Remembering Percy E. Sutton

Remembering Percy E. Sutton

mr sutton apollo
Percy Sutton

“Mentor, leader, media mogul, entrepreneur, friend, WWII fighter, champion, “The Chairman,” or just simply Dad or Uncle Jimmy are all ways in which family and friends remembered Percy Ellis Sutton during his funeral service at Riverside Church on Wednesday.

Sutton passed away on Dec. 26. He was 89.

In a time when the civil rights and civil liberties of African Americans were limited, Sutton defied the odds and worked hard against obstacles to educate himself. For more than 50 years Sutton’s numerous achievements would make him an iconic figure in New York and his legendary stature would inspire and motivate many far beyond Harlem. The pioneering civil rights attorney represented Malcolm X, served as Manhattan’s borough president, was elected to the state Legislature, served as a member of the NAACP, resurrected Harlem’s 125th street by saving the Apollo Theater, and built a media empire making WBLS the No. 1 radio station in the country. Even with all his accomplishments, Sutton still made time for his family and mentored politicians, entrepreneurs and every day people. Today, all whom he touched celebrated his life and legacy.

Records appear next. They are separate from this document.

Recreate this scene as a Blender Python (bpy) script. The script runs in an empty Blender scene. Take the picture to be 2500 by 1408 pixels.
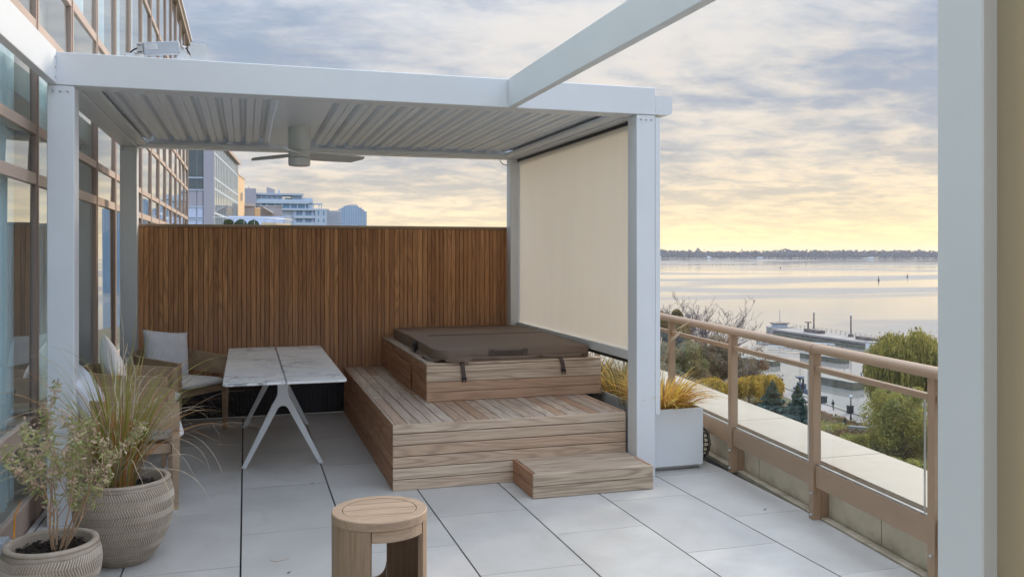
import bpy, bmesh, math, random
import numpy as np
from mathutils import Vector, Matrix, noise as mnoise

random.seed(7)
PI = math.pi
R = math.radians
S = bpy.context.scene
COL = S.collection

# ------------------------------------------------------------------ camera, world, sun, exposure
YAW = 17.008
cam = bpy.data.objects.new('camera', bpy.data.cameras.new('camera'))
COL.objects.link(cam)
cam.location = (0, 0, 1.65)
cam.rotation_euler = (R(90), 0, R(-YAW))
cam.data.sensor_width = 36
cam.data.lens = 36 * 2125 / 2500
cam.data.shift_y = -0.0352
cam.data.clip_start = 0.05
cam.data.clip_end = 60000
S.camera = cam

S.view_settings.view_transform = 'Standard'
S.view_settings.look = 'None'
S.view_settings.gamma = 1
S.view_settings.use_curve_mapping = False
S.view_settings.exposure = 0.68
S.cycles.use_denoising = True
S.cycles.max_bounces = 10
S.cycles.transparent_max_bounces = 24
S.cycles.caustics_reflective = False
S.cycles.caustics_refractive = False
S.cycles.sample_clamp_indirect = 6

SUN_AZ = 58.0     # degrees from +Y towards +X
SUN_EL = 20.0
sdir = Vector((math.sin(R(SUN_AZ)) * math.cos(R(SUN_EL)), math.cos(R(SUN_AZ)) * math.cos(R(SUN_EL)), math.sin(R(SUN_EL))))
sl = bpy.data.lights.new('sun', 'SUN')
sl.energy = 1.5
sl.angle = R(10)
sl.color = (1.0, 0.86, 0.68)
sun = bpy.data.objects.new('sun', sl)
COL.objects.link(sun)
sun.rotation_euler = (-sdir).to_track_quat('-Z', 'Y').to_euler()


class NT:
    """small helper to write node trees"""
    def __init__(s, tree):
        s.t = tree
        s.n = tree.nodes
        s.l = tree.links

    def node(s, typ, **kw):
        n = s.n.new(typ)
        for k, v in kw.items():
            setattr(n, k, v)
        return n

    def link(s, a, b):
        s.l.new(a, b)

    def _set(s, sock, v):
        if hasattr(v, 'is_linked') or hasattr(v, 'links'):
            s.l.new(v, sock)
        else:
            if sock.type == 'RGBA' and hasattr(v, '__len__') and len(v) == 3:
                v = (*v, 1)
            sock.default_value = v

    def math(s, op, a, b=None, c=None, clamp=False):
        n = s.node('ShaderNodeMath', operation=op, use_clamp=clamp)
        s._set(n.inputs[0], a)
        if b is not None:
            s._set(n.inputs[1], b)
        if c is not None:
            s._set(n.inputs[2], c)
        return n.outputs[0]

    def vmath(s, op, a, b=None):
        n = s.node('ShaderNodeVectorMath', operation=op)
        s._set(n.inputs[0], a)
        if b is not None:
            s._set(n.inputs[1], b)
        return n.outputs['Value'] if op in ('DOT_PRODUCT', 'LENGTH') else n.outputs[0]

    def mix(s, f, a, b, blend='MIX'):
        n = s.node('ShaderNodeMix', data_type='RGBA', blend_type=blend)
        n.clamp_factor = True
        s._set(n.inputs[0], f)
        s._set(n.inputs[6], a)
        s._set(n.inputs[7], b)
        return n.outputs[2]

    def noise(s, vec, scale=5, detail=4, rough=0.5, dist=0.0):
        n = s.node('ShaderNodeTexNoise')
        if vec is not None:
            s.l.new(vec, n.inputs['Vector'])
        n.inputs['Scale'].default_value = scale
        n.inputs['Detail'].default_value = detail
        n.inputs['Roughness'].default_value = rough
        n.inputs['Distortion'].default_value = dist
        return n.outputs['Fac']

    def smooth(s, v, a, b, c=0.0, d=1.0):
        n = s.node('ShaderNodeMapRange', interpolation_type='SMOOTHSTEP')
        s._set(n.inputs[0], v)
        n.inputs[1].default_value = a
        n.inputs[2].default_value = b
        n.inputs[3].default_value = c
        n.inputs[4].default_value = d
        return n.outputs[0]

    def mapping(s, vec, scale=(1, 1, 1), loc=(0, 0, 0), rot=(0, 0, 0)):
        n = s.node('ShaderNodeMapping')
        s.l.new(vec, n.inputs[0])
        n.inputs['Scale'].default_value = scale
        s._set(n.inputs['Location'], loc)
        n.inputs['Rotation'].default_value = rot
        return n.outputs[0]

    def comb(s, x, y, z):
        n = s.node('ShaderNodeCombineXYZ')
        s._set(n.inputs[0], x)
        s._set(n.inputs[1], y)
        s._set(n.inputs[2], z)
        return n.outputs[0]

    def sep(s, v):
        n = s.node('ShaderNodeSeparateXYZ')
        s.l.new(v, n.inputs[0])
        return n.outputs

    def bump(s, h, strength=0.3, dist=0.01):
        n = s.node('ShaderNodeBump')
        s.l.new(h, n.inputs['Height'])
        s._set(n.inputs['Strength'], strength)
        n.inputs['Distance'].default_value = dist
        return n.outputs[0]


# world: Nishita sky seen through a broken deck of stratocumulus
W = bpy.data.worlds.new('World')
S.world = W
W.use_nodes = True
nt = NT(W.node_tree)
nt.n.clear()
tc = nt.node('ShaderNodeTexCoord')
D = nt.vmath('NORMALIZE', tc.outputs['Generated'])
dx, dy, dz = nt.sep(D)
sky = nt.node('ShaderNodeTexSky', sky_type='NISHITA', sun_disc=False)
sky.sun_elevation = R(SUN_EL)
sky.sun_rotation = R(SUN_AZ)
sky.dust_density = 2.0
zc = nt.math('MAXIMUM', dz, 0.0)
den = nt.math('ADD', zc, 0.15)
ux = nt.math('DIVIDE', dx, den)
uy = nt.math('DIVIDE', dy, den)
uv = nt.comb(ux, uy, 0.0)
uvr = nt.mapping(uv, scale=(0.9, 1.15, 1), rot=(0, 0, R(40)), loc=(3.1, 1.7, 0))
n1 = nt.noise(uvr, scale=0.72, detail=10, rough=0.55, dist=0.2)
n2 = nt.noise(nt.mapping(uv, scale=(1, 1.5, 1), rot=(0, 0, R(20)), loc=(9, 4, 2)), scale=2.6, detail=9, rough=0.6, dist=0.3)
nn = nt.math('MULTIPLY_ADD', n2, 0.34, nt.math('MULTIPLY', n1, 0.66))
nn = nt.math('ADD', nn, nt.math('MULTIPLY', nt.math('SUBTRACT', nt.noise(nt.mapping(uv, loc=(5, 1, 8)), scale=6.5, detail=7, rough=0.6), 0.5), 0.10))
cl = nt.smooth(nn, 0.41, 0.60)                     # 0 = thick grey cloud, 1 = bright thin cloud
sundot = nt.vmath('DOT_PRODUCT', D, tuple(sdir))
near = nt.smooth(sundot, -0.2, 1.0)                # towards the sun
low = nt.math('POWER', 2.718, nt.math('MULTIPLY', zc, -8.0))
low2 = nt.math('POWER', 2.718, nt.math('MULTIPLY', zc, -16.0))
high_dark = (0.31, 0.40, 0.545)
high_lite = (0.66, 0.72, 0.82)
high = nt.mix(cl, high_dark, nt.mix(nt.smooth(sundot, 0.35, 0.95), high_lite, (0.71, 0.71, 0.715)))
low_dark = (0.47, 0.46, 0.465)
low_lite = (1.06, 0.84, 0.58)
n3 = nt.noise(nt.mapping(uv, scale=(1, 1.25, 1), rot=(0, 0, R(55)), loc=(2, 7, 5)), scale=4.6, detail=9, rough=0.62, dist=0.4)
nl = nt.math('MULTIPLY_ADD', n3, 0.5, nt.math('MULTIPLY', nn, 0.5))
cl_low = nt.smooth(nl, 0.43, 0.585)
lowc = nt.mix(cl_low, low_dark, low_lite)
c1 = nt.mix(nt.math('MULTIPLY', low, nt.math('MULTIPLY_ADD', near, 0.75, 0.35), clamp=True), high, lowc)
glow = (1.42, 1.08, 0.52)
gf = nt.math('MULTIPLY', nt.math('POWER', low2, 1.25), nt.math('MULTIPLY_ADD', near, 0.9, 0.08), clamp=True)
c2 = nt.mix(gf, c1, glow)
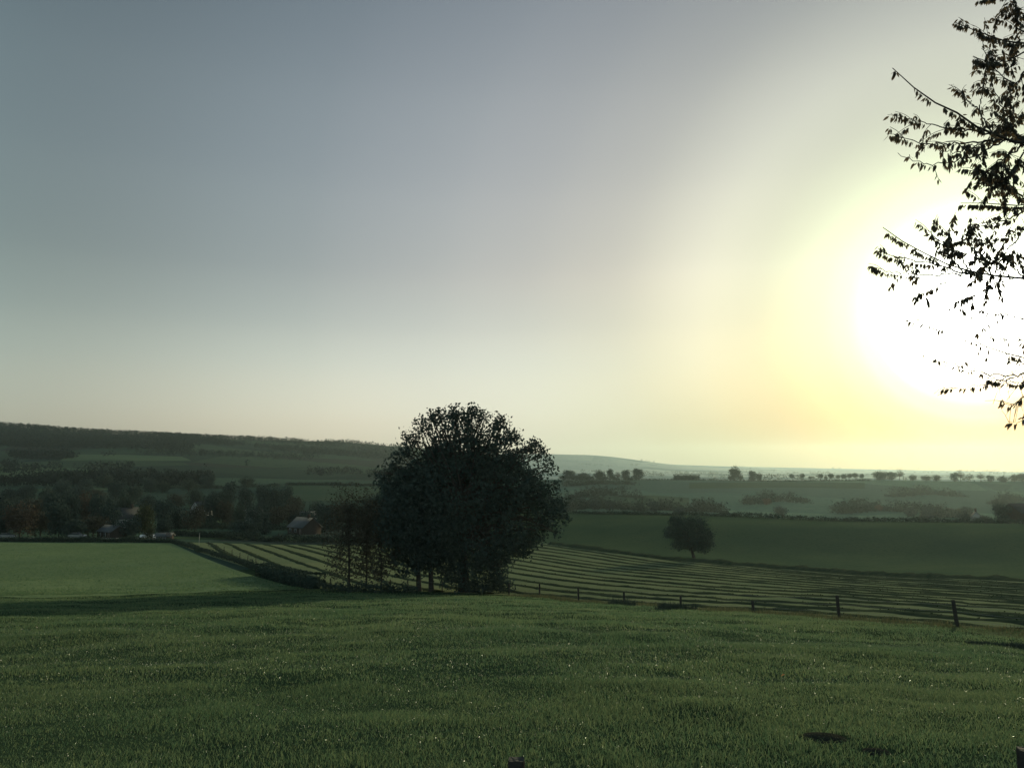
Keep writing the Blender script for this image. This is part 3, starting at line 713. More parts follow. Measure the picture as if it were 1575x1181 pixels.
for k, px, pt, w, Y in sorted(third, key=lambda s: s[1]):
    i = cn.get(k, 0); cn[k] = i+1
    plant(k, px, pt, Y, f'{ORD[i]} {kw[k]} from the left among the farther trees at the hill foot', VG, w*1.15)

# ------------------------------------------------------------------ woods on the hills: far-off masses
def woods(name, label, spec, seed, ls=3.0, per=15, hmin=8, hmax=15):
    r = np.random.default_rng(seed); Cs, ts, ss = [], [], []
    for (pxa, pxb, n, lo, hi, thr) in spec:
        got = 0
        while got < n:
            m = 3000
            px = pxa+(pxb-pxa)*r.random(m); Y = np.exp(np.log(lo)+(np.log(hi/lo))*r.random(m))
            dx = (px-CX)/F/CP; x = dx*Y; z = terrain(x, Y)
            keep = vnoise(x, Y, 170., 6)+.6*vnoise(x, Y, 60., 2) > thr
            x, Y, z = x[keep][:n-got], Y[keep][:n-got], z[keep][:n-got]
            got += len(x)
            hh = hmin+(hmax-hmin)*r.random(len(x))
            rep = lambda q: np.repeat(q, per)
            d = r.standard_normal((len(x)*per, 3)); d /= np.linalg.norm(d, axis=1)[:, None]
            C = np.stack([rep(x)+d[:, 0]*rep(hh)*.36, rep(Y)+d[:, 1]*rep(hh)*.36, rep(z)+rep(hh)*(.55+.42*d[:, 2])], -1)
            Cs.append(C); ts.append(np.clip(rep(.45+.25*r.standard_normal(len(x))), 0, 1)); ss.append(rep(hh)*.25)
    C = np.vstack(Cs); V, f, a = leaf_quads(C, np.concatenate(ss), np.concatenate(ts), .2, r)
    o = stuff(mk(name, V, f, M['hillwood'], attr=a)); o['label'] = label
    return o
woods('wooded_ridge', 'dark woods along the top of the left hill', [(-40, 300, 4200, 1750, 2480, -2), (250, 640, 3200, 2050, 2900, -.35), (-30, 120, 500, 1450, 1800, -.1)], 41)
woods('hillside_trees', 'scattered far trees and copses on the lower slopes of the left hill', [(-40, 330, 1900, 820, 2000, .22), (330, 620, 500, 1100, 2300, .45)], 43, hmin=6, hmax=12)
def tree_lines(name, label, n, seed):
    r = np.random.default_rng(seed); Cs, ts, ss = [], [], []
    for _ in range(n):
        Y0 = math.exp(math.log(1350)+(math.log(7600)-math.log(1350))*r.random()); c = 850+750*r.random(); w = 15+90*r.random()**2
        m = max(4, int(w*Y0/F/9)); px = c+w*(r.random(m)-.5); Y = Y0*(1+.02*r.standard_normal(m))+(px-c)*Y0/F*.3
        x = (px-CX)/F/CP*Y; z = terrain(x, Y); hh = (5+7*r.random())*(.7+.6*r.random(m)); per = 14; rep = lambda q: np.repeat(q, per)
        d = r.standard_normal((m*per, 3)); d /= np.linalg.norm(d, axis=1)[:, None]
        Cs.append(np.stack([rep(x)+d[:, 0]*rep(hh)*.5, rep(Y)+d[:, 1]*rep(hh)*.5, rep(z)+rep(hh)*(.45+.45*d[:, 2])], -1)); ts.append(rep(.4+.3*r.random(m))); ss.append(rep(hh)*.32)
    V, f, a = leaf_quads(np.vstack(Cs), np.concatenate(ss), np.concatenate(ts), .2, r)
    o = stuff(mk(name, V, f, M['leaf_grey'], attr=a)); o['label'] = label
tree_lines('distant_woods', 'faint tree lines and copses across the hazy distant plain', 70, 45)

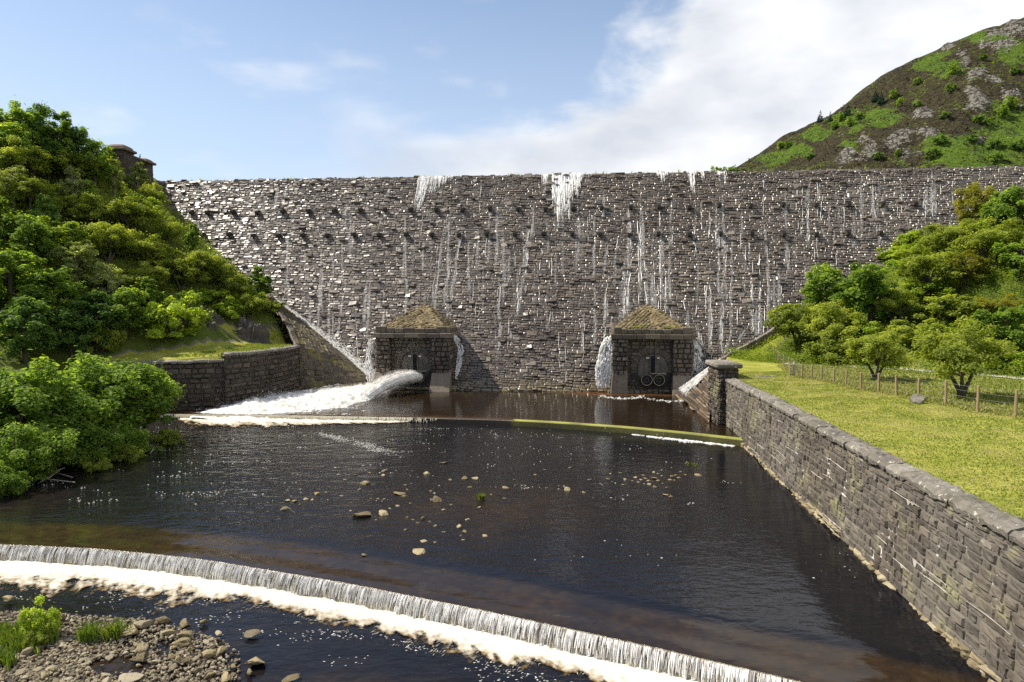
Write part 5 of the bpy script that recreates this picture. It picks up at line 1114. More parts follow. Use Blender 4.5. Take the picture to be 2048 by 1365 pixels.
# ---------------------------------------------------------------- plants: a few prototypes, each then copied tree by tree
def leaves(mb, C, Nn, size, asp=.6, fold=.25):
    n = len(C); rv = rng.normal(0, 1, (n, 3)); T = np.cross(Nn, rv); T /= np.linalg.norm(T, axis=1)[:, None]+1e-9; S_ = np.cross(Nn, T)
    L_ = size*rng.uniform(.6, 1.35, (n, 1)); W_ = L_*asp*rng.uniform(.7, 1.2, (n, 1))
    V = np.stack([C-T*L_, C+S_*W_+Nn*W_*fold, C+T*L_, C-S_*W_+Nn*W_*fold], 1).reshape(-1, 3); q = np.arange(n)[:, None]*4+np.arange(4)[None]
    return V, q
def crown(kind, Rr, Hh, seed, ncl, nlf, size, sparse=.0):
    """clusters of leaves spread through an uneven crown; returns leaf mesh and the limbs that carry it"""
    g = random.Random(seed); C = []; rad = []
    lob = [(g.uniform(-1, 1), g.uniform(-1, 1), g.uniform(0, 1)) for _ in range(5)]
    for k in range(ncl):
        if kind == 'conifer':
            t = g.random()**1.3; a = g.uniform(0, 2*math.pi); r = Rr*(1-t)*math.sqrt(g.uniform(.35, 1)); C.append((r*math.cos(a), r*math.sin(a), Hh*(.08+.9*t)-.12*r)); rad.append(max(.12, .30*Rr*(1-t)+.12)); continue
        while True:
            x, y, z = g.uniform(-1, 1), g.uniform(-1, 1), g.uniform(-1, 1); d = math.sqrt(x*x+y*y+z*z)
            lim = (1.12 if k % 6 == 0 else .80)+.34*mn.noise(Vector((x/d*1.6+seed, y/d*1.6, z/d*1.6)))+.16*mn.noise(Vector((x/d*4, y/d*4+seed, z/d*4)))
            if .30 < d < lim: break
        if kind == 'bush': C.append((x*Rr, y*Rr, Hh*(.46+.52*z))); rad.append(Rr*g.uniform(.12, .24))
        elif kind == 'layer':
            zl = round((z*.5+.5)*5)/5*.4+.6*(z*.5+.5); C.append((x*Rr*1.0, y*Rr*1.0, Hh*(.26+.70*zl)+.08*Hh*g.uniform(-1, 1))); rad.append(Rr*g.uniform(.13, .25))
        elif kind == 'tall': w = 1-.35*max(0, z); C.append((x*Rr*w, y*Rr*w, Hh*(.54+.47*z))); rad.append(Rr*g.uniform(.13, .25))
        else: C.append((x*Rr, y*Rr, Hh*(.55+.46*z))); rad.append(Rr*g.uniform(.13, .25))
    C = np.array(C); rad = np.array(rad); w = rad**2; w /= w.sum(); ix = rng.choice(len(C), nlf, p=w); d = rng.normal(0, 1, (nlf, 3)); d[:, 2] += .35; d /= np.linalg.norm(d, axis=1)[:, None]
    rr_ = rad[ix][:, None]*(rng.uniform(.25, 1.0, (nlf, 1))**.6); flat = .62 if kind == 'layer' else (.5 if kind == 'conifer' else .8)
    P = C[ix]+d*rr_*np.array([1, 1, flat]); stray = rng.random(nlf) < .13; P[stray] += rng.normal(0, 1, (stray.sum(), 3))*rad[ix][stray][:, None]*.45
    P[:, 2] = np.maximum(P[:, 2], .08)
    cen = np.array([0, 0, Hh*.5]); Nn = d*.35+np.array([0, 0, .85])+.30*(P-cen)/Rr+rng.normal(0, .42, (nlf, 3)); Nn /= np.linalg.norm(Nn, axis=1)[:, None]
    mb = MB(); V, q = leaves(mb, P, Nn, size); clt = rng.normal(0, .19, len(C)); tone = np.clip(.5+clt[ix]+rng.normal(0, .17, nlf), 0, 1); mb.add(V, q, np.repeat(tone, 4))
    tb = MB(); multi = 4 if kind == 'bush' else (3 if kind == 'layer' else 1)
    if kind == 'conifer': tube(tb, [(0, 0, -.4), (0, 0, Hh*.5), (0, 0, Hh*.97)], [.05*Hh*.6, .03*Hh*.5, .01], 6)
    else:
        top = Hh*(.30 if multi > 1 else .62); base_r = .035*Hh+.02
        roots = []
        for m_ in range(multi):
            a = 2*math.pi*m_/multi+g.random(); o = (.0 if multi == 1 else .18*Rr)
            pts = [Vector((0, 0, -.5)), Vector((o*.4*math.cos(a), o*.4*math.sin(a), top*.35)), Vector((o*1.4*math.cos(a)+g.uniform(-.1, .1), o*1.4*math.sin(a), top))]
            tube(tb, pts, [base_r, base_r*.8, base_r*.5], 6); roots += pts[1:]
        for k in g.sample(range(len(C)), min(len(C), 26)):
            e = Vector(C[k]); s = min(roots, key=lambda p: (p-e).length+abs(p.z-e.z*.6)); mid = s.lerp(e, .5)+Vector((g.uniform(-.1, .1), g.uniform(-.1, .1), g.uniform(.0, .12)))*Rr; tube(tb, [s, mid, e], [base_r*.42, base_r*.28, base_r*.08], 5, cap=False)
    return mb, tb
PROTO = {}
def proto(key, kind, Rr, Hh, seed, ncl, nlf, size, leafmat, barkmat='bark'):
    mb, tb = crown(kind, Rr, Hh, seed, ncl, nlf, size); PROTO[key] = (mb.mesh('crown', MAT[leafmat], False), tb.mesh('trunk', MAT[barkmat], True), Hh, Rr)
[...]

President Barack Obama called Sutton “a true hero to African-Americans in New York City and around the country. We will remember him for his service to the country…His life-long dedication to the fight for civil rights, and his career as an entrepreneur and public servant made the rise of countless young African Americans possible.”

U.S. Rep. Charles Rangel (D-NY) said “We all have an obligation to continue this great man’s work. … We all cannot be Percy Sutton, but there is a little of Percy in all of us. Part of my life is to make sure that Percy Sutton never dies.”

Sutton’s granddaughter Keisha Sutton James called her grandfather her “Einstein and Superman. He was brilliant and infallible. He taught me to love truly and made sure that this little black girl knew she was amazing.”

Rev. Al Sharpton, who delivered the eulogy, said “Percy Sutton didn’t die, he just passed away. Every time a black politician walks in a Legislature hallway, that’s Percy Sutton. Every time a black radio station plays black music, that’s Percy Sutton. Every time talk radio registers voters and mobilizes those that fight for justice, that’s Percy Sutton. He took the megaphones out of our hands and gave us a radio station…he made us important.”

Former Mayor David Dinkins called Sutton his “personal hero.” “Had there been no Chairman Sutton there certainly would be no Mayor Dinkins. Percy was more than the architect & engineer of the Gang of Four. He was our inspiration.”

Hazel N. Dukes, president of the New York State Conference of the NAACP praised Sutton as her “fearless mentor.” “He was always willing to give his guidance and support.”

New York Gov. David Paterson
remembered Sutton in a video statement for being “fiercely loyal, compassionate and a truly kind soul. He will be missed, but his legacy lives on through the next generation of African Americans he inspired to pursue and fulfill their own dreams and ambitions.”